Начинается разговор, и через пятнадцать минут мы с женой уже сидим в его купе и разговариваем о России. Это был первый разговор, который после многих лет войны и революции пришлось мне вести с немцем, да ещё офицером одного из очень старинных германских полков.
Хотя я уже в Москве слышал о той перемене во взглядах на Россию, которая произошла в Германии, я был всё же очень поражен. В Германии всегда были философы и художники, внимательно и с любовью присматривавшиеся к непонятной России. Помню, как один известный профессор философии говорил мне, что, когда он в семинарии имеет дело с русскими студентами, он всегда чувствует себя неуверенным, так как заранее уверен, что рано или поздно начнется публичный допрос об абсолютном. Помню и изречение менее известного приват-доцента, что первое впечатление от русских людей — впечатление гениальности, второе — недоброкачественности, а последнее — непонятности.

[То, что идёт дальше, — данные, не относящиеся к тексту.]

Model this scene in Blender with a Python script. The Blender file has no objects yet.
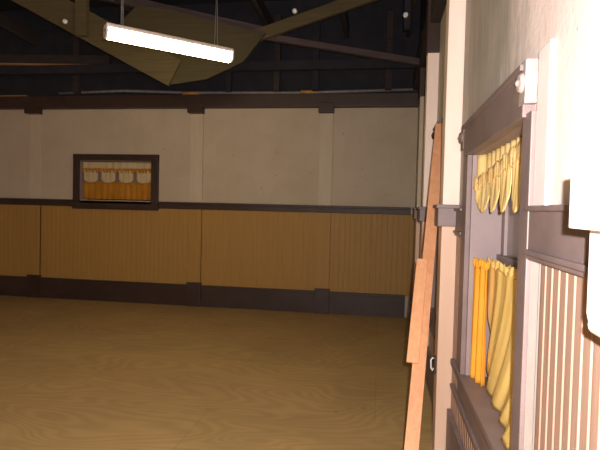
import bpy, bmesh, math, random
from mathutils import Vector, Matrix
random.seed(4)
sc = bpy.context.scene
COL = sc.collection

# ------------------------------------------------------------------ materials
def mat(name, col, rough=.6, col2=None, scale=3., detail=4., stretch=(1, 1, 1), lo=.35, hi=.65,
        bump=0., bscale=40., spec=.4, transl=0.):
    m = bpy.data.materials.new(name); m.use_nodes = True
    nt = m.node_tree; N = nt.nodes; L = nt.links
    b = N['Principled BSDF']
    b.inputs['Base Color'].default_value = (*col, 1)
    b.inputs['Roughness'].default_value = rough
    b.inputs['Specular IOR Level'].default_value = spec
    tc = N.new('ShaderNodeTexCoord')
    mp = N.new('ShaderNodeMapping'); mp.inputs['Scale'].default_value = stretch
    L.new(tc.outputs['Object'], mp.inputs['Vector'])
    if col2:
        n = N.new('ShaderNodeTexNoise'); n.inputs['Scale'].default_value = scale
        n.inputs['Detail'].default_value = detail; n.inputs['Roughness'].default_value = .6
        r = N.new('ShaderNodeValToRGB')
        r.color_ramp.elements[0].position = lo; r.color_ramp.elements[1].position = hi
        r.color_ramp.elements[0].color = (*col, 1); r.color_ramp.elements[1].color = (*col2, 1)
        L.new(mp.outputs[0], n.inputs['Vector']); L.new(n.outputs['Fac'], r.inputs['Fac'])
        L.new(r.outputs['Color'], b.inputs['Base Color'])
    if bump:
        n2 = N.new('ShaderNodeTexNoise'); n2.inputs['Scale'].default_value = bscale; n2.inputs['Detail'].default_value = 6
        bp = N.new('ShaderNodeBump'); bp.inputs['Strength'].default_value = bump; bp.inputs['Distance'].default_value = .01
        L.new(mp.outputs[0], n2.inputs['Vector']); L.new(n2.outputs['Fac'], bp.inputs['Height'])
        L.new(bp.outputs[0], b.inputs['Normal'])
    if transl:
        t = N.new('ShaderNodeBsdfTranslucent')
        mx = N.new('ShaderNodeMixShader'); mx.inputs['Fac'].default_value = transl
        out = N['Material Output']
        L.new(b.outputs[0], mx.inputs[1]); L.new(t.outputs[0], mx.inputs[2]); L.new(mx.outputs[0], out.inputs['Surface'])
        if col2: L.new(r.outputs['Color'], t.inputs['Color'])
        else: t.inputs['Color'].default_value = (*col, 1)
    return m

def ramp(N, pos_cols):
    r = N.new('ShaderNodeValToRGB'); e = r.color_ramp.elements
    while len(e) < len(pos_cols): e.new(.5)
    for i, (p, c) in enumerate(pos_cols):
        e[i].position = p; e[i].color = (*c, 1)
    return r

def mixc(N, L, fac, a, b, mode='MIX'):
    n = N.new('ShaderNodeMixRGB'); n.blend_type = mode
    if isinstance(fac, float): n.inputs[0].default_value = fac
    else: L.new(fac, n.inputs[0])
    for i, v in ((1, a), (2, b)):
        if isinstance(v, tuple): n.inputs[i].default_value = (*v, 1)
        else: L.new(v, n.inputs[i])
    return n.outputs[0]

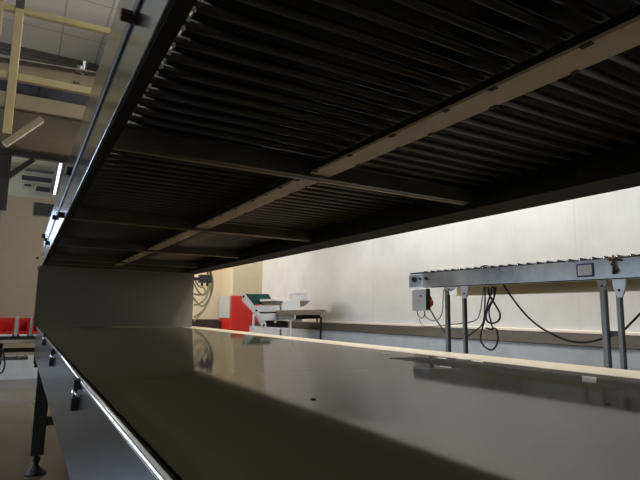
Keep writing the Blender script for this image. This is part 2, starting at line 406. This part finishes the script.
MB().box((.682, U0, 1.404), (.690, 4.70, 1.435)).build('beam_spine', M['dark_steel'], t)
i = 0; y = .30
while y < 4.6:
    x = .656 if i % 2 == 0 else .717
    MB().box((x - .004, y - .006 - .003 * (i % 3), 1.3962), (x + .004, y + .006, 1.3990)).build('clip', M['rust'], t); y += .055 * random.choice((1, 1, 2)); i += 1
for y in (1.215, 2.31, 3.33, 4.30, 4.69):
    cb_ = MB().box((.146, y - .006, 1.390), (1.268, y - .002, 1.434)).box((.146, y - .002, 1.390), (1.268, y + .026, 1.394)).build('crossbar', M['deck_steel'], t)
    MB().box((.148, y + .018, 1.3885), (1.266, y + .032, 1.3935)).build('bar_lip', M['lit_lip_steel'], cb_, label='tan lower lip with light painted in')
MB().box((.146, 4.80, 1.3702), (1.262, 4.84, 1.434)).build('end_bar', M['deck_steel'], t)
x0r, x1r = .165, 1.262
proto = None
rb = MB().tube([(x0r, 0, 1.447), (x1r, 0, 1.447)], .0088, 12)
for kk in range(-14, 77):
    yy = .511 + .055 * kk
    if proto is None:
        proto = MB().tube([(x0r, yy, 1.447), (x1r, yy, 1.447)], .0088, 12).build('roller', M['roller_steel'], t); py0 = yy
    else:
        c = proto.copy(); c.location = proto.location + Vector((0, yy - py0, 0)); COL.objects.link(c); c.parent = t
for ym in (.663, .69, .718, .776, .803, .833, .858, .887, .942, .969, 1.001, 1.057, 1.113, 1.17, 1.226):  # small pale balls set in a row beside the left roller ends
    r = .0042 if ym < .9 else .003
    MB().ball((.172, ym, 1.432), r * random.uniform(.8, 1.15), 8).build('end_dot', M['pale_plastic'], t, label='pale dot at the roller ends')
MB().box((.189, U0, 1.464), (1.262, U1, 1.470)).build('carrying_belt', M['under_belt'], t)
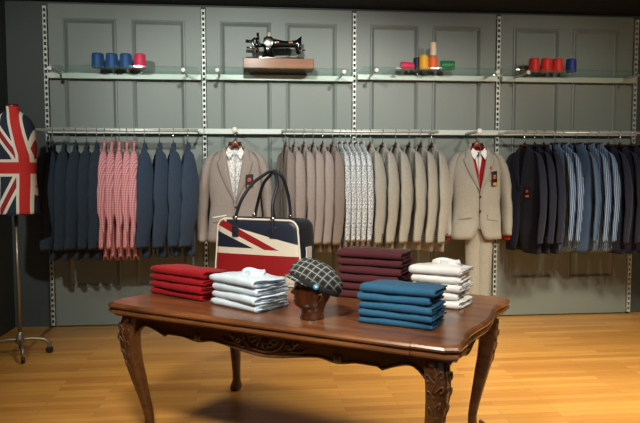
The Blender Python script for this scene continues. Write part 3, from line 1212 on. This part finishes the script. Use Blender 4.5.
INS = .095
ZA = TZ - .062
def bump(u, c, w_):
    d = abs(u - c) / w_
    return 0 if d >= 1 else (1 + math.cos(PI * d)) / 2
def scallop(u):
    d = .070
    d += .034 * bump(u, .5, .20)
    d += .014 * bump(u, .265, .06) + .014 * bump(u, .735, .06)
    e = min(u, 1 - u)
    if e < .145:
        q = e / .145
        d = .046 + .036 * (2 * abs(q - .45)) ** 1.4 if q > .45 else .046 + .10 * ((.45 - q) / .45) ** 2
    return d
def apron(name, a, b, nrm, shell=True):
    a, b, nrm = Vector(a), Vector(b), Vector(nrm)
    K = 80
    top, bot, topb, botb, bead = [], [], [], [], []
    for i in range(K + 1):
        u = i / K
        p = a + (b - a) * u
        d = scallop(u)
        top.append(p + Vector((0, 0, ZA)))
        bot.append(p + Vector((0, 0, ZA - d)))
        botb.append(p - nrm * .022 + Vector((0, 0, ZA - d)))
        topb.append(p - nrm * .022 + Vector((0, 0, ZA)))
        bead.append(p + nrm * .001 + Vector((0, 0, ZA - d + .003)))
    bm = bmesh.new()
    loft(bm, list(map(list, zip(top, bot, botb, topb))))
    ap = link(name, bm, MT['table'], table, smooth=False)
    bm = bmesh.new()
    tube(bm, bead, .0065, 8)
    link('edge_moulding', bm, MT['carving'], ap)
    c = a + (b - a) * .5
    ux = (b - a).normalized()
    if shell:
        bm = bmesh.new()
        def P(x, z, o=.004):
            return c + ux * x + nrm * o + Vector((0, 0, ZA - .012 + z))
        for r_ in (.030, .045, .062):
            tube(bm, [P(1.7 * r_ * math.cos(q), -r_ * 1.15 * math.sin(q)) for q in (PI * k / 16 for k in range(17))], .0045, 6)
        for k in range(7):
            q = PI * (k + .5) / 7
            tube(bm, [P(.02 * math.cos(q), -.012 * math.sin(q)), P(.07 * math.cos(q), -.05 * math.sin(q), .007)], [.003, .006], 6)
        for s in (-1, 1):
            pts = [P(s * (.12 + .055 * k / 14 + .018 * math.cos(4.5 * k / 14 * PI) * (1 - k / 14)), -.042 + .030 * k / 14 + .016 * math.sin(4.5 * k / 14 * PI) * (1 - k / 14)) for k in range(15)]
            tube(bm, smooth_path(pts, 2), .006, 6)
            tube(bm, [P(s * .10, -.064), P(s * .15, -.05), P(s * .19, -.05), P(s * .215, -.03)], [.006, .005, .005, .003], 6)
        link('shell_carving', bm, MT['carving'], ap)
    for u in (.265, .735):
        bm = bmesh.new()
        p = a + (b - a) * u + nrm * .003
        for k in (-1, 0, 1):
            ell(bm, p + ux * .012 * k + Vector((0, 0, ZA - .070 + .006 * abs(k))), (.008, .008, .018))
        link('leaf_carving', bm, MT['carving'], ap)
x0, x1, y0, y1 = INS, TL - INS, INS, TD - INS
apron('front_apron', (x0, y0 - .018, 0), (x1, y0 - .018, 0), (0, -1, 0))
apron('back_apron', (x0, y1 + .018, 0), (x1, y1 + .018, 0), (0, 1, 0))
apron('side_apron', (x1 + .018, y0, 0), (x1 + .018, y1, 0), (1, 0, 0))
apron('side_apron', (x0 - .018, y0, 0), (x0 - .018, y1, 0), (-1, 0, 0))

LEG = [(ZA, .0, .046), (.60, .008, .047), (.54, .016, .046), (.48, .014, .043), (.40, .004, .038), (.32, -.010, .034), (.24, -.024, .028), (.17, -.036, .024), (.11, -.044, .021), (.07, -.044, .021), (.045, -.038, .028), (.022, -.028, .032), (.006, -.022, .031), (0, -.022, .027)]
def leg(cx, cy, sx, sy):
    rings = []
    zs = [LEG[0][0] * (1 - k / 40) for k in range(41)]
    for z in zs:
        o, hw = interp(LEG, z)
        rg = []
        for k in range(20):
            q = 2 * PI * k / 20
            c, s = sgnpow(math.cos(q), .62), sgnpow(math.sin(q), .62)
            rg.append(Vector((cx + sx * o + hw * c, cy + sy * o + hw * s, z)))
        rings.append(rg)
    bm = bmesh.new()
    loft(bm, rings)
    lg = link('leg', bm, MT['table'], table)
    # acanthus carving on the knee, on the two outward faces
    bm = bmesh.new()
    for axis in (0, 1):
        def P(tt, z, off=0.0):
            o, hw = interp(LEG, z)
            if axis == 0:
                return Vector((cx + sx * (o + hw + off), cy + sy * (o + tt * hw), z))
            return Vector((cx + sx * (o + tt * hw), cy + sy * (o + hw + off), z))
        tube(bm, smooth_path([P(.25 * math.sin(k * .9), .615 - .26 * k / 12, .0005) for k in range(13)], 2), [.0042 - .00012 * k for k in range(25)], 6)
        for z, r_, s in ((.590, .70, 1), (.572, .62, -1), (.535, .66, 1), (.512, .60, -1), (.470, .5, 1), (.445, .45, -1), (.410, .35, 1)):
            pts = [P(0, z - .026), P(s * r_ * .5, z - .008, .001), P(s * r_, z + .004, .001), P(s * r_ * 1.1, z - .014, .0005), P(s * r_ * .75, z - .022, 0)]
            tube(bm, smooth_path(pts, 3), .0032, 6)
        ell(bm, P(0, .618, -.004), (.018, .018, .016))
    link('acanthus_carving', bm, MT['carving'], lg)
    bm = bmesh.new()
    tube(bm, smooth_path([(cx - sx * .012, cy - sy * .012, .075), (cx + sx * .004, cy + sy * .004, .055), (cx + sx * .010, cy + sy * .010, .030), (cx - sx * .004, cy - sy * .004, .020)], 4), .010, 8)
    link('scroll_toe', bm, MT['carving'], lg)
for (cx, cy, sx, sy) in ((x0, y0, -1, -1), (x1, y0, 1, -1), (x1, y1, 1, 1), (x0, y1, -1, 1)):
    leg(cx, cy, sx, sy)

# ------------------------------------------------------------------ folded shirts
def folded_shirt(loc, rz, w_, d, h, m, label, group, seed, top=False, mcol=None):
    rng = random.Random(seed)
    t = thing('folded_shirt', label, 'folded shirt', loc, rz, group)
    ph = [rng.uniform(0, 6.28) for _ in range(4)]
    r = h / 2
    th = h * .26
    # outer layer: hairpin section (y,z), fold at the front (y=0)
    def path(off):
        pts = []
        pts.append((d * .98, off))
        for k in range(7):
            pts.append((d * .98 - (d * .98 - r) * (k + 1) / 7, off))
        for k in range(1, 10):
            q = -PI / 2 - PI * k / 9
            pts.append((r + (r - off) * math.cos(q), r + (r - off) * math.sin(q)))
        for k in range(8):
            pts.append((r + (d * .96 - r) * (k + 1) / 8, h - off))
        return pts
    A, B = path(0), path(th)
    sec = A + B[::-1]
    rings = []
    K = 22
    for i in range(K + 1):
        u = i / K
        x = w_ * u
        e = min(u, 1 - u)
        rg = []
        sag = 0
        for (y, z) in sec:
            up = z / h
            dz = (.0016 * math.sin(6 * u + ph[0]) + .0008 * math.sin(17 * u + 40 * y + ph[1])) * up
            if top and z > h * .5:
                dz += .002 * math.sin(25 * y + 9 * u + ph[2]) * min(1, y / .05) - .35 * h * max(0, (y - r) / (d - r)) * (z - h * .5) / (h * .5)
                if mcol is not None:
                    dz += .026 * math.exp(-((x - w_ * .60) / (w_ * .26)) ** 2 - ((y - d * .52) / (d * .34)) ** 2) * (1 + .18 * math.sin(50 * x + 30 * y + ph[0]))
            dy = .0025 * math.sin(5 * u + ph[3]) + .0008 * math.sin(23 * u + ph[1])
            # ends are pinched rounder
            rr = 0 if e > .04 else (.04 - e) / .04
            dz -= rr ** 2 * .006 * (up - .3)
            dx = .006 * math.sin(60 * y + ph[2]) * (1 if u > .99 or u < .01 else 0)
            rg.append(Vector((x + dx, y + dy, max(0.0005, z + dz))))
        rings.append(rg)
    bm = bmesh.new()
    loft(bm, rings)
    link('outer_fold', bm, m, t)
    # inner layers seen at the open ends
    for k, zc in enumerate((.37, .63)):
        rings = []
        hz = h * .105
        xi0, xi1 = .004 + rng.uniform(-.004, .006), w_ - .004 + rng.uniform(-.008, .010)
        for i in range(17):
            u = i / 16
            x = xi0 + (xi1 - xi0) * u
            rg = []
            for (y, z) in ((.012, zc * h - hz), (d * .5, zc * h - hz), (d - .006, zc * h - hz), (d - .002, zc * h), (d - .006, zc * h + hz), (d * .5, zc * h + hz), (.012, zc * h + hz), (.008, zc * h)):
                rg.append(Vector((x + .008 * math.sin(30 * y + ph[k]) * (abs(u - .5) * 2) ** 4, y, z + .002 * math.sin(12 * u + ph[k] + 20 * y))))
            rings.append(rg)
        bm = bmesh.new()
        loft(bm, rings)
        link('inner_fold', bm, m, t)
    if top and mcol is not None:
        # soft collar: an open band standing on the mound of the top shirt
        cx, cy = w_ * .60, d * .52
        rings = []
        for k in range(25):
            q = -PI * .42 + 2 * PI * .92 * k / 24
            c, s_ = math.cos(q), math.sin(q)
            zb = h + .012 + .004 * math.sin(3 * q + ph[0])
            jj = 1 + .06 * math.sin(5 * q + ph[1])
            rings.append([Vector((cx + .074 * jj * c, cy + .050 * jj * s_, zb - .016)), Vector((cx + .064 * c, cy + .042 * s_, zb + .012)),
                          Vector((cx + .059 * c, cy + .038 * s_, zb + .012)), Vector((cx + .050 * c, cy + .030 * s_, zb - .004))])
        bm = bmesh.new()
        loft(bm, rings)
        link('collar', bm, mcol, t)
    return t

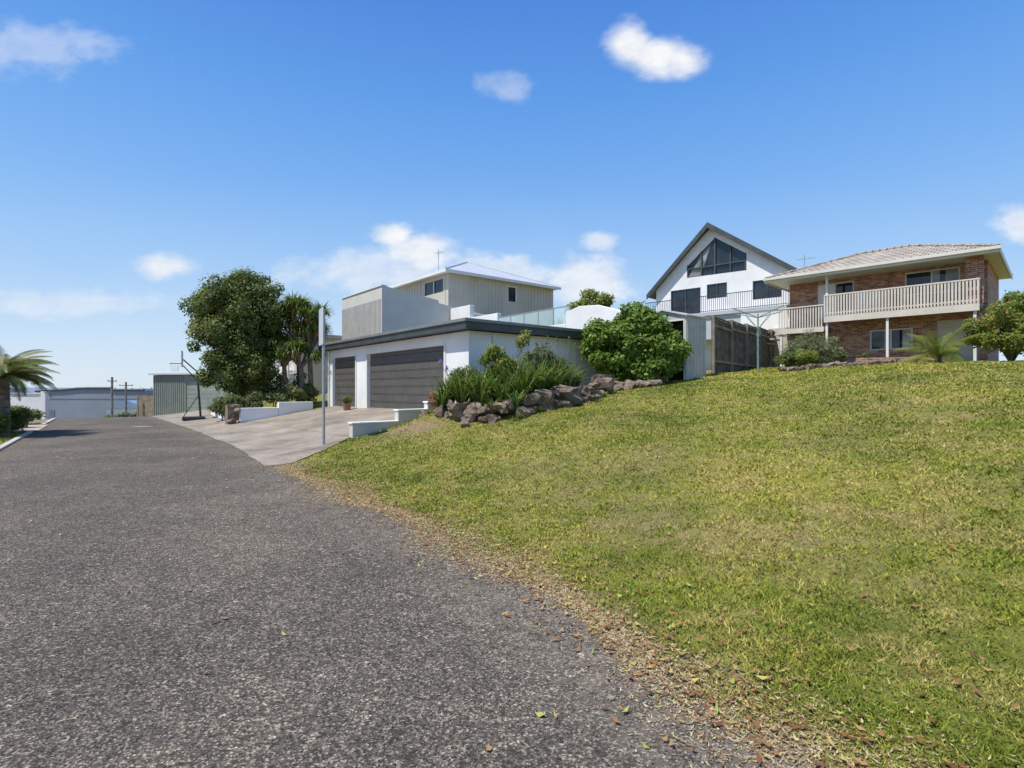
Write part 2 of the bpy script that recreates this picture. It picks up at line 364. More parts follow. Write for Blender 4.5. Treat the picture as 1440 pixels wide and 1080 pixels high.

Учась в Германии, я дружественным немцам много раз «исполнительно» читал русские вещи. Читал сцену в Мокром[136], читал многое из «Серебряного голубя»[137], и всегда меня слушали с громадным напряжением и безусловным пониманием. Как-то раз я после лекции моего друга, типично русского дореволюционного студента, а впоследствии расстрелянного в Венгрии коммуниста Левинэ, читал от имени немецкого «общества нравственной культуры» в католическом Аугсбурге, в воскресенье, во время мессы в каком-то грандиозном «Варьете», в котором одновременно происходила дрессировка моржей, при цилиндре и белых перчатках «Дружки» Максима Горького. Кому всё это могло быть нужным, я до сих пор не понимаю. Но видно, что в Аугсбурге были какие-то коллекционеры русских впечатлений. Во всяком случае какие-то немцы сидели и слушали, а потом много меня расспрашивали: «Von dem augenscheinlich ganz sonderbaren Land»[138]. Всё это было, было уже и до войны некоторое слабое знание Достоевского и Толстого, Патетической симфонии Чайковского и Московского художественного театра. Но всё это было в очень немногих кругах, деловая же и официальная Германия нас всё-таки так же мало уважала, как мы её мало любили. Офицерство же, с которым я много сталкивался, после японской войны нас просто-напросто презирало. Помню, как в 1907 г. ехал я с очень образованным офицером генерального штаба тоже по направлению к Берлину. Боже, с какою самоуверенностью рассуждал он о неизбежности столкновения с Россией и как предчувствовал победу германского, целого, организующего начала над мистической, бесформенной, женственной стихией России. Мой собеседник 23-го года был офицером совсем другой формации. Если бы в его речах слышался только интерес к России, только высокая оценка её своеобразия, это было бы вполне понятным. Русские события последних лет навсегда, конечно, останутся одной из самых интересных глав истории 20-го века. Мудрено ли, что этот интерес уже сейчас остро ощущается всеми теми, что смотрят на неё со стороны. Ведь если нам трудно ощущать значительность свершающихся событий, потому что они — наши бесконечные муки, то этого препятствия для иностранцев нет; они уже сейчас находятся в счастливом положении наших потомков, которые, конечно, много глубже нас переживут всю значительность наших дней, дней, которые для них не будут нашими тяжёлыми буднями, а будут их праздничными, творческими часами, их гениальными книгами.